Amnesty International draws attention to shortcomings in the human rights framework in South Sudan, including as regards ratification and domestication of international and regional human rights treaties, the expansion of the National Security Service (NSS) powers to arrest people and to seize property without adequate judicial oversight, and the failure to criminalize torture, enforced disappearance, genocide and crimes against humanity in domestic law.

Amnesty International raises concerns about recent executions, harassment and arbitrary detention of journalists and other government critics, poor prison conditions and the incarceration of persons with serious mental health disabilities, as well as widespread impunity for violations of international human rights and humanitarian law in the context of the armed conflict.

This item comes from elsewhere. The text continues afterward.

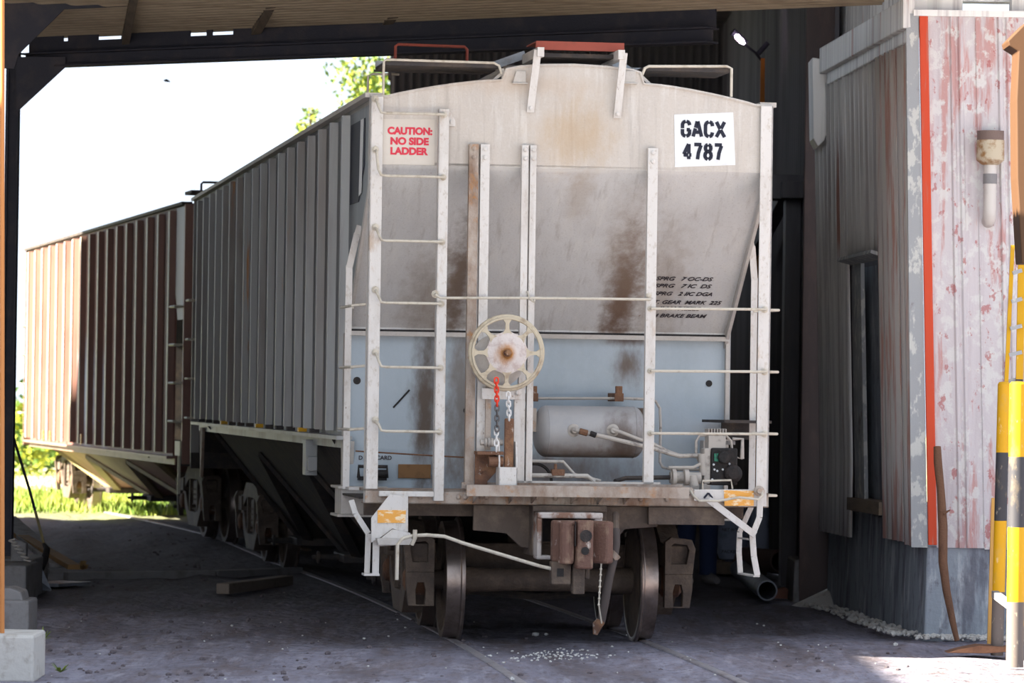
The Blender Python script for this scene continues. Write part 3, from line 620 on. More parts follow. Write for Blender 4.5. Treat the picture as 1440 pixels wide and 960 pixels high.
# coupler
cz = .815
b = MB(); b.box((-.27,-.30,.70),(-.235,-.10,1.03)); b.box((-.27,-.32,.985),(.22,-.10,1.03)); b.box((.16,-.30,.90),(.22,-.10,1.03)); b.box((-.27,-.30,.68),(-.16,-.12,.71))
b.build('striker_casting', 'striker', near, bevel=.01)
b = MB(); b.box((-.08,-.40,cz-.07),(.08,.15,cz+.09)); b.prism([(-.18,-.36),(-.19,-.52),(-.13,-.60),(-.04,-.60),(-.02,-.55),(.06,-.55),(.20,-.66),(.25,-.62),(.22,-.44),(.12,-.34)], lambda u,v,d: (u,v,d), cz-.15, cz+.16)
cpl = b.build('coupler', 'coupler', near, bevel=.018)
b = MB(); b.tube([(-.105,-.62,cz-.155),(-.105,-.62,cz+.15)], .055, 14); b.box((-.13,-.66,cz-.14),(-.05,-.56,cz+.13)); b.build('knuckle', 'coupler', cpl, bevel=.012)
b = MB(); b.prism([(-.045,-.60),(-.03,-.685),(.085,-.70),(.10,-.60)], lambda u,v,d: (u,v,d), cz-.19, cz+.17)
b.build('coupler_head_face', 'coupler', cpl, bevel=.015)
b = MB(); b.lathe([(0,.045),(.006,.045)], (.03,-.695,cz+.055), (0,-1,0), 14); b.lathe([(0,.03),(.006,.03)], (.025,-.70,cz-.055), (0,-1,0), 12); b.box((-.05,-.695,cz-.02),(-.045,-.66,cz+.16)); b.build('coupler_hole', 'black', cpl)
b = MB(); b.box((-.20,-.56,cz-.31),(-.055,-.44,cz-.14)); b.box((-.04,-.56,cz-.38),(.05,-.46,cz-.15)); b.cyl((-.02,-.52,cz-.36),(-.02,-.52,cz-.20),.03,10); b.cyl((.07,-.52,cz-.27),(.07,-.52,cz-.16),.022,10)
b.build('lock_lifter', 'truck', cpl, bevel=.01)
b = MB(); b.box((-.16,-.565,cz-.25),(-.11,-.555,cz-.19)); b.build('lifter_hole', 'black', cpl)
# uncoupling lever
pts = [(558,815,-.5),(559,765,-.5),(566,757,-.46),(580,753,-.42),(600,752,-.40),(625,754,-.42),(650,763,-.44),(700,778,-.5),(760,796,-.52),(797,804,-.52)]
b = MB(); b.tube([C(*p) for p in pts], .0135, 8); b.build('uncoupling_lever', 'rung', near, smooth=True)
b = MB(); p = C(583,756,-.42); b.tube([p+Vector((0,-.02,.06)),p+Vector((0,-.02,.0)),p+Vector((-.02,0,-.05))], .016, 8); b.build('lever_eye', 'rung', near, smooth=True)
# step / reflector plate at left
def poly(name, px, ly, th, m, parent=near, bevel=.003):
    pp = [C(x,y,ly) for x,y in px]; b = MB(); b.prism([(p.x,p.z) for p in pp], lambda u,v,d: (u,d,v), ly, ly+th); return b.build(name, m, parent, bevel=bevel)
rp = poly('reflector_plate', [(522,763),(522,728),(548,695),(574,697),(574,748),(562,747),(552,743),(543,750),(533,757)], -.16, .012, 'whitepaint')
poly('orange_reflector', [(531,717),(571,717),(570,735),(531,735)], -.166, .004, 'orange', rp, 0)
poly('lever_bracket', [(531,760),(543,751),(552,744),(577,749),(581,765),(530,768)], -.19, .02, 'whitepaint')
poly('lever_bracket', [(530,757),(578,757),(576,766),(532,766)], -.28, .10, 'paint')
def strap(name, pts, wd, th, m='whitepaint'):
    b = MB(); P = [C(*p) for p in pts]
    for a, q in zip(P, P[1:]): b.bar(a, q, wd, th, up=(0,1,0))
    return b.build(name, m, near, bevel=.002)
strap('sill_step', [(494,703,.10),(500,722,.06),(518,750,.0),(516,806,.0)], .042, .012)
strap('sill_step', [(529,754,-.12),(528,808,-.12)], .05, .012)
b = MB(); a = C(515,806,0); q = C(530,808,-.12); b.box((a.x-.03,.03,a.z-.012),(q.x+.02,-.13,a.z+.004)); b.build('sill_step', 'whitepaint', near)
# right stirrup step
strap('stirrup_step', [(1069,700,-.08),(1068,727,-.08),(1058,752,-.08),(1060,782,-.08),(1065,809,-.08)], .046, .012)
strap('stirrup_step', [(1061,702,.30),(1040,748,.30),(1039,775,.30),(1041,805,.30)], .042, .012)
b = MB(); a = C(1041,806,.30); q = C(1064,810,-.08); b.bar(a, q, .05, .012, up=(0,0,1)); a = C(1040,756,.30); q = C(1058,759,-.08); b.bar(a, q, .03, .010, up=(0,0,1)); b.build('stirrup_step', 'whitepaint', near)
strap('step_brace', [(996,702,-.12),(1062,752,-.12)], .05, .010)
sg = poly('sign_plate', [(976,688),(1078,688),(1078,712),(1040,712),(1018,705),(976,704)], -.07, .01, 'whitepaint')
poly('orange_reflector', [(1018,689),(1060,690),(1060,711),(1019,711)], -.076, .004, 'orange', sg, 0)
b = MB()
for (x0,y0,x1,y1) in ((990,700,996,693),(996,693,1002,700)):
    b.bar(C(x0,y0,-.078), C(x1,y1,-.078), .014, .003, up=(0,1,0))
b.build('chevron_mark', 'ink', sg)
b = MB(); b.tube([C(971,690,-.10),C(976,698,-.16),C(983,704,-.18),C(1010,704,-.18),C(1040,699,-.18),C(1066,702,-.18),C(1072,697,-.16),C(1072,688,-.10)], .0095, 8); b.tube([C(988,688,-.02),C(988,676,-.02),C(1028,675,-.02),C(1030,687,-.02)], .008, 6); b.build('grab_iron', 'rung', near, smooth=True)
b = MB(); p = C(1067,690,-.09); b.lathe([(0,.04),(.02,.04),(.03,.025),(.05,.02)], (p.x,-.09,p.z), (0,-1,0), 14); b.build('pivot_bolt', 'rustpaint', near); b = MB(); p = C(970,691,-.06); b.lathe([(0,.035),(.02,.03),(.04,.02)], (p.x,-.06,p.z), (0,-1,0), 10); b.build('pivot_bolt', 'rustpaint', near)

# jacking pads beside the bolster
for s in (-1,1):
    b = MB(); b.prism([(1.50,1.52),(1.95,1.52),(1.86,1.16),(1.60,1.16)], lambda u,v,d: (s*d,u,v), 1.44, 1.50); b.build('bolster_web', 'paint', near, bevel=.004)
    b = MB(); b.box((s*1.22,1.50,.95),(s*1.54,1.95,1.15)); b.box((s*1.18,1.46,.93),(s*1.57,2.0,.95)); b.box((s*1.18,1.46,1.15),(s*1.57,2.0,1.17)); b.build('jacking_pad', 'paint', near, bevel=.004)
    b = MB(); b.lathe([(0,.001),(0,.09),(.003,.09)], (s*1.503,1.74,1.36), (s,0,0), 20); o = b.build('web_hole', 'black', near)
    b = MB(); b.box((s*1.45,4.2,1.20),(s*1.55,4.45,1.50)); b.box((s*1.46,4.10,1.24),(s*1.54,4.2,1.36)); b.build('side_bracket', 'rib', near, bevel=.006)
for i in range(13):
    b = MB(); y = 3.4+i*1.02; b.box((-1.59,y,1.565),(-1.52,y+.12,1.60)); b.build('sill_tab', 'yellow' if i%4==1 else 'dark', near)
b = MB(); b.prism([(15.9,1.50),(16.25,1.50),(16.15,.95),(16.05,.95)], lambda u,v,d: (d,u,v), -1.53, -1.50); b.build('bolster_web', 'rustpaint', near)

# brake wheel
hc = C(712,496,-.30); WR = .268
b = MB(); pts = [(hc.x+WR*math.cos(t*math.pi/32), -.31, hc.z+WR*math.sin(t*math.pi/32)) for t in range(64)]
b.tube(pts, .019, 8, closed=True); pts = [(hc.x+(WR-.012)*math.cos(t*math.pi/32), -.335, hc.z+(WR-.012)*math.sin(t*math.pi/32)) for t in range(64)]; b.tube(pts, .011, 6, closed=True)
for k in range(8):
    t = math.pi/8*0+k*math.pi/4+math.pi/2
    c_, s_ = math.cos(t), math.sin(t)
    for (r0, r1, w0, w1) in ((.13,.175,.085,.030),(.175,.22,.030,.026),(.22,.262,.028,.085)):
        px_, pz_ = -s_, c_
        P = lambda r, q: (hc.x+r*c_+px_*q, 0, hc.z+r*s_+pz_*q)
        A = [P(r0,-w0/2),P(r1,-w1/2),P(r1,w1/2),P(r0,w0/2)]
        vs = [(x,-.34,z) for x,_,z in A]+[(x,-.318,z) for x,_,z in A]
        b.add(vs, [(0,1,2,3),(7,6,5,4),(0,4,5,1),(1,5,6,2),(2,6,7,3),(3,7,4,0)])
bw = b.build('brake_wheel', 'wheelpaint', near, smooth=True)
b = MB(); k = 48; vs = []; fs = []
rings = [(0,-.385),(.035,-.385),(.05,-.365),(.09,-.350),(.13,-.345),(None,-.335),(None,-.315)]
for (r, y) in rings:
    for j in range(k):
        t = 2*math.pi*j/k; rr = r if r is not None else .158 + .005*math.cos(8*(t-math.pi/2))
        vs.append((hc.x+rr*math.cos(t), y, hc.z+rr*math.sin(t)))
for i in range(len(rings)-1): fs += [(i*k+j, i*k+(j+1)%k, (i+1)*k+(j+1)%k, (i+1)*k+j) for j in range(k)]
fs.append(tuple(range((len(rings)-1)*k, len(rings)*k)))
b.add(vs, fs); b.build('brake_wheel_hub', 'hubpaint', bw, smooth=True)
b = MB(); b.lathe([(0,.026),(.02,.026),(.028,.018),(.034,.018)], (hc.x,-.378,hc.z), (0,-1,0), 6); b.build('hub_nut', 'rusty', bw)
# brake housing and gear behind the wheel
b = MB(); b.lathe([(0,.17),(.06,.20),(.12,.20),(.16,.16),(.2,.05)], (hc.x-.05,-.08,hc.z-.06), (0,-1,0), 24); b.cyl((hc.x,-.37,hc.z),(hc.x,-.1,hc.z),.03)
b.build('brake_gear_housing', 'paint', near, smooth=True)
b = MB(); a = C(677,561,-.15); q = C(733,552,-.15); b.box((a.x,-.17,a.z),(q.x,-.10,q.z+.03)); bolt(b, q.x-.03,-.17,q.z,.022); b.build('gear_bracket', 'whitepaint', near, bevel=.005)
b = MB(); a = C(727,565,-.10); q = C(733,675,-.10); b.box((a.x-.02,-.11,q.z),(a.x+.03,-.07,a.z+.02)); b.build('gear_bracket', 'whitepaint', near)
b = MB(); b.box((-.64,-.10,1.48),(-.60,-.03,2.2)); b.build('gear_bracket', 'rustpaint', near)
def chain(px, y0, y1, ly, L_=.024, r=.0062, m='darkchain', x1=None):
    a = C(px,y0,ly); q = C(x1 or px,y1,ly); n = max(1, int((a-q).length/(L_*2-r*2.6))); b = MB()
    for i in range(n):
        c = a.lerp(q, (i+.5)/n); b.link(c, (q-a), (0,1,0) if i%2 == 0 else (1,0,0), L_, .0145, r)
    return b.build('chain', m, near, smooth=True)
chain(698,532,570,-.40,m='redchain', x1=699); chain(699,570,606,-.33); chain(698,604,634,-.30,m='whitechain')
chain(714.5,552,590,-.32,m='whitechain', x1=716); 
b = MB(); a = C(716,588,-.2); q = C(716,672,-.2); b.box((a.x-.035,-.22,q.z),(a.x+.035,-.19,a.z)); b.build('pull_bar', 'rusty', near, bevel=.01)
b = MB()
for dx in (-.075,.055):
    pr = [( -.25,1.19),(-.12,1.19),(-.10,1.45),(-.14,1.55),(-.20,1.55),(-.25,1.40)]
    o0 = C(714,650,-.2).x; b.prism(pr, lambda u,v,d: (d,u,v), o0+dx, o0+dx+.012)
b.box((o0-.075,-.25,1.22),(o0+.067,-.235,1.36)); b.build('sheave_guard', 'whitepaint', near, bevel=.003)
b = MB(); b.prism([(-.715,1.46),(-.55,1.46),(-.53,1.35),(-.62,1.25),(-.62,1.19),(-.715,1.19)], lambda u,v,d: (u,d,v), -.10, -.075); b.box((-.72,-.24,1.45),(-.52,-.075,1.475)); b.cyl((-.63,-.2,1.40),(-.52,-.2,1.40),.04,12)
for q in ((-.67,1.22),(-.67,1.32),(-.60,1.40)): bolt(b, q[0],-.10,q[1],.014)
b.build('bell_crank_bracket', 'rusty', near, bevel=.004)
b = MB(); p = C(692,618,-.15)
for i in range(5): b.lathe([(0,.03),(.012,.036),(.02,.03)], (p.x-.06+.024*i,-.16,p.z-.02), (1,0,0), 14)
b.cyl((p.x-.09,-.16,p.z-.02),(p.x+.08,-.16,p.z-.02),.022,12); b.build('chain_sheave', 'pipe', near, smooth=True)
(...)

FOLLOW-UP TO THE PREVIOUS REVIEW

The first UPR of Sudan was held in May 2011. At the time, the then Southern Sudan had already voted in a referendum on self-determination to secede from Sudan and was on the verge of declaring independence. Although Southern Sudan was represented during the UPR Working Group session, the National Report and the two reports compiled by OHCHR focused on Northern Sudan, and only four recommendations were directed to Southern Sudan. The review of South Sudan during the 26th session of the UPR Working Group should therefore be considered its first review.